Je ne crois pas à la sincérité de Lahoud

Samedi 21 juillet 2007

3 questions à Denis Robert, journaliste et écrivain, auteur de nombreux ouvrages sur Clearstream

CLEARSTREAM

« Je ne crois pas à la sincérité de Lahoud »

NOUVELOBS.COM | 19.07.2007 | 16:41

Qu’est-ce qui lie tous les personnages entendus ces derniers jours dans le cadre de l’affaire Clearstream ?

  • Ce qu’ils ont en commun est d’avoir eu entre les mains les listings de Clearstream, les miens et ceux falsifiés. Cependant, aucun d’entre eux n’a les mêmes buts dans cette histoire. Je pense que Gergorin est sincère quand il affirme qu’il veut lutter contre le crime organisé, son dernier ouvrage le prouve. Et selon moi, Rondot est également sincère quand il dit qu’il a cherché la vérité et à répondre à la mission qu’on lui a confiée.
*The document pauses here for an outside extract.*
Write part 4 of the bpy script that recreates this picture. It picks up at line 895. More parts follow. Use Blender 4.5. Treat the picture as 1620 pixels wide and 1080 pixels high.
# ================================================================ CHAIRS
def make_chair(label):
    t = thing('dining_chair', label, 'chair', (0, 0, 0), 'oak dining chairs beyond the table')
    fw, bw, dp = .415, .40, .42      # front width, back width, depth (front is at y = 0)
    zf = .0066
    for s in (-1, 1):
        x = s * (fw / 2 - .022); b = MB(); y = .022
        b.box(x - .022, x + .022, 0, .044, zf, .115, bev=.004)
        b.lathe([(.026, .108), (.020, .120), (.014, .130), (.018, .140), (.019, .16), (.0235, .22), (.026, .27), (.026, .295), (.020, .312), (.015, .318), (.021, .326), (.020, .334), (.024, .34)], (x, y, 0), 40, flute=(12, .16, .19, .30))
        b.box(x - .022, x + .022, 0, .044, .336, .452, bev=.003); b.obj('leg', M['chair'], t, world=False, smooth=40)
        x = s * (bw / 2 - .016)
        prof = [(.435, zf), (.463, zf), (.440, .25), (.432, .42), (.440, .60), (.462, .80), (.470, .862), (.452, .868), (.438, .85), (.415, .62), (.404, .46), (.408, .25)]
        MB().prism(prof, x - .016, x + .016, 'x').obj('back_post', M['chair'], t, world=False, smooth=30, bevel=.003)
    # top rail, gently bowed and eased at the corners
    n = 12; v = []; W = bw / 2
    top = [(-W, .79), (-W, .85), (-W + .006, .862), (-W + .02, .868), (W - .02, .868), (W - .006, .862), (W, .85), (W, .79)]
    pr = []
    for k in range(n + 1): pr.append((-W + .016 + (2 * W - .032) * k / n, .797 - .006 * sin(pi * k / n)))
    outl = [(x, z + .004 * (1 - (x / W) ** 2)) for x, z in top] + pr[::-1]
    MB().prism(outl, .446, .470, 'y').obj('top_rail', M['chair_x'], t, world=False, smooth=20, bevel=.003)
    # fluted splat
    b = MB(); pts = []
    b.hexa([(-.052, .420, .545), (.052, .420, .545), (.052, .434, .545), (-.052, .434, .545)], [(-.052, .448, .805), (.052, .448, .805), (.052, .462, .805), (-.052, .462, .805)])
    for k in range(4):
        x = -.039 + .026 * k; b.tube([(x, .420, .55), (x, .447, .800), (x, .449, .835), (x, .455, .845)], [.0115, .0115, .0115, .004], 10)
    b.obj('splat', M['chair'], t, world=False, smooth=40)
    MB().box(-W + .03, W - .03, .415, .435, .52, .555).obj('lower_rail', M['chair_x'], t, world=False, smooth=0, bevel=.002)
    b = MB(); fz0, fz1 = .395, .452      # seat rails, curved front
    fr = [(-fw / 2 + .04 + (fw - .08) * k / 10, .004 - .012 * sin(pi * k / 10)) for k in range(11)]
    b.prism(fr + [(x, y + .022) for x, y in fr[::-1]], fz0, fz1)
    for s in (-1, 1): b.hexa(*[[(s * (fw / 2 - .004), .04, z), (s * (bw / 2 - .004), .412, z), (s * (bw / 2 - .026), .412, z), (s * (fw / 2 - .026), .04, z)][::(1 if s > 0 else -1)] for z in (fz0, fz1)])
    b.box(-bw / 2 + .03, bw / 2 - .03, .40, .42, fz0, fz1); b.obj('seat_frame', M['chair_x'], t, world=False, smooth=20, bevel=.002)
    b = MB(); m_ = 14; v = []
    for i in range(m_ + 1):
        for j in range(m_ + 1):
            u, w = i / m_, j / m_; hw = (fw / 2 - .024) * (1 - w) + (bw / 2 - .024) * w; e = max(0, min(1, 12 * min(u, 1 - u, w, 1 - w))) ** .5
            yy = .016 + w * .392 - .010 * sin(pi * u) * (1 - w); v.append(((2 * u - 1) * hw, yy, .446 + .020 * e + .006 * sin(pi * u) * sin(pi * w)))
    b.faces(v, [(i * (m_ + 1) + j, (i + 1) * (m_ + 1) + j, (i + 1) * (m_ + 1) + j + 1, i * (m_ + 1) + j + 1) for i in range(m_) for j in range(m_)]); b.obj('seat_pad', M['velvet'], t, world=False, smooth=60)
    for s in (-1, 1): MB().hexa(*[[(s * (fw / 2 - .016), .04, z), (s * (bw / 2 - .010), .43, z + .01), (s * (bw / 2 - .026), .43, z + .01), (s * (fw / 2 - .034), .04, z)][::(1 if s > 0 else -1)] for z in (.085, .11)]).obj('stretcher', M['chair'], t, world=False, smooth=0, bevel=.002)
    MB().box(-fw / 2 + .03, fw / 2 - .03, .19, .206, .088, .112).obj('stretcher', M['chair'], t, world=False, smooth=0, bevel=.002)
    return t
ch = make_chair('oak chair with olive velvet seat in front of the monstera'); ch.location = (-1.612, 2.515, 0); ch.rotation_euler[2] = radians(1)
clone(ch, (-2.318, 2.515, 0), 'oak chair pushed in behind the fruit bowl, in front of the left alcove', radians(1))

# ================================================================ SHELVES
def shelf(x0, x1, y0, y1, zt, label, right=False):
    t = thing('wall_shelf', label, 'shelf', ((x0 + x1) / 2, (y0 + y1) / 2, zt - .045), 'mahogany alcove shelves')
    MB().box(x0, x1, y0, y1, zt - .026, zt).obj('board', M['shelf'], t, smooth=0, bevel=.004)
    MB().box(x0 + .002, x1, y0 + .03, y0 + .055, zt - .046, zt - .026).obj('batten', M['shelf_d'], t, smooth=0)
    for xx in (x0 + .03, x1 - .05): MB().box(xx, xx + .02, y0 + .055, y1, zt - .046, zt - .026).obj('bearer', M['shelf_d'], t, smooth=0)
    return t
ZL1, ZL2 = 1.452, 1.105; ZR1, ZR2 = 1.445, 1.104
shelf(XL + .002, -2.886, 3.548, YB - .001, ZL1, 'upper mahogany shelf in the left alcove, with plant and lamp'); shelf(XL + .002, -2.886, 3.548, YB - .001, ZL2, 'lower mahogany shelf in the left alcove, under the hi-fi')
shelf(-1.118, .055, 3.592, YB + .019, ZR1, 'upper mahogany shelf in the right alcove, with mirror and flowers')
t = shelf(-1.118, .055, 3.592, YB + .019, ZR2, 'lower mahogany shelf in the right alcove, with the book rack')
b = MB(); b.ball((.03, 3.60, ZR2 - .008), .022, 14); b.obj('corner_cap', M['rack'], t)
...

En revanche, je ne crois pas à la sincérité de Lahoud quand il déclare n’avoir rien à voir avec la falsification des listings.

A son arrivée au pôle financier, Imad Lahoud a déclaré « ne pas connaître » le rôle des politiques dans cette affaire. Quel est son rôle à lui dans cette affaire ?

  • La réalité vient contredire les déclarations d’Imad Lahoud. Quand je le rencontre, en février 2003, mon dernier livre, « La boîte noire », vient de sortir, et je suis accablé par les procès. Mais je sais que j’ai raison. J’ai prouvé que Clearstream a ouvert des milliers de comptes dans des paradis fiscaux, et Régis Hempel m’a confirmé qu’il avait effacé les traces de ces transactions. Or, ce sont ces informations que Clearstream nie. A l’époque, j’ai envoyé ces fameux listings de 33.000 comptes à une trentaine de personnes, avocats, journalistes, magistrats…Des experts susceptibles de m’aider dans ma défense. Imad Lahoud m’a été recommandé par un ancien confrère de Libération, je lui ai remis les listings sans hésiter, je le referais de la même manière aujourd’hui. L’usage qu’il en a fait, je n’en suis pas responsable. Je ne sais pas s’il est lui-même à l’origine des falsifications, mais si ce n’est pas lui, je crois qu’il sait qui c’est.

Où en êtes-vous des procès qui vous ont été intentés ?

  • Je suis celui qui, le premier, a dit la vérité sur cette affaire. Les ennuis que j’ai aujourd’hui sont à la mesure de mes révélations. La sortie de mon livre, « Clearstream l’enquête » en juin 2006 a débloqué l’instruction. Je démontre à l’intérieur que le système de Clearstream n’a pas été piraté, et donc que la liste envoyée est bidon. Résultat : le livre est retiré des ventes pendant 27 jours. Sans doute parce que la vérité était trop gênante pour le pouvoir politique en place.

Quelques mois plus tard, pour les mêmes raisons, je suis mis en examen pour recel de vol et recel d’abus de confiance. Une absurdité totale, qui met en lumière l’instrumentalisation de la justice.

Aujourd’hui, je suis visé par 27 procédures en cours. Je suis à nouveau face au procès intenté au Luxembourg par Clearstream, qui me coûte beaucoup en énergie et en argent. Heureusement que je suis entouré de mon comité de soutien et qu’un vrai mouvement de solidarité s’est créé autour de moi. Je reste fidèle à ma ligne de conduite, un écrivain avant tout, qui continue à agir dans le but d’informer le public de ce que le pouvoir financier et politique cherche à lui cacher. Je suis et je reste un emmerdeur.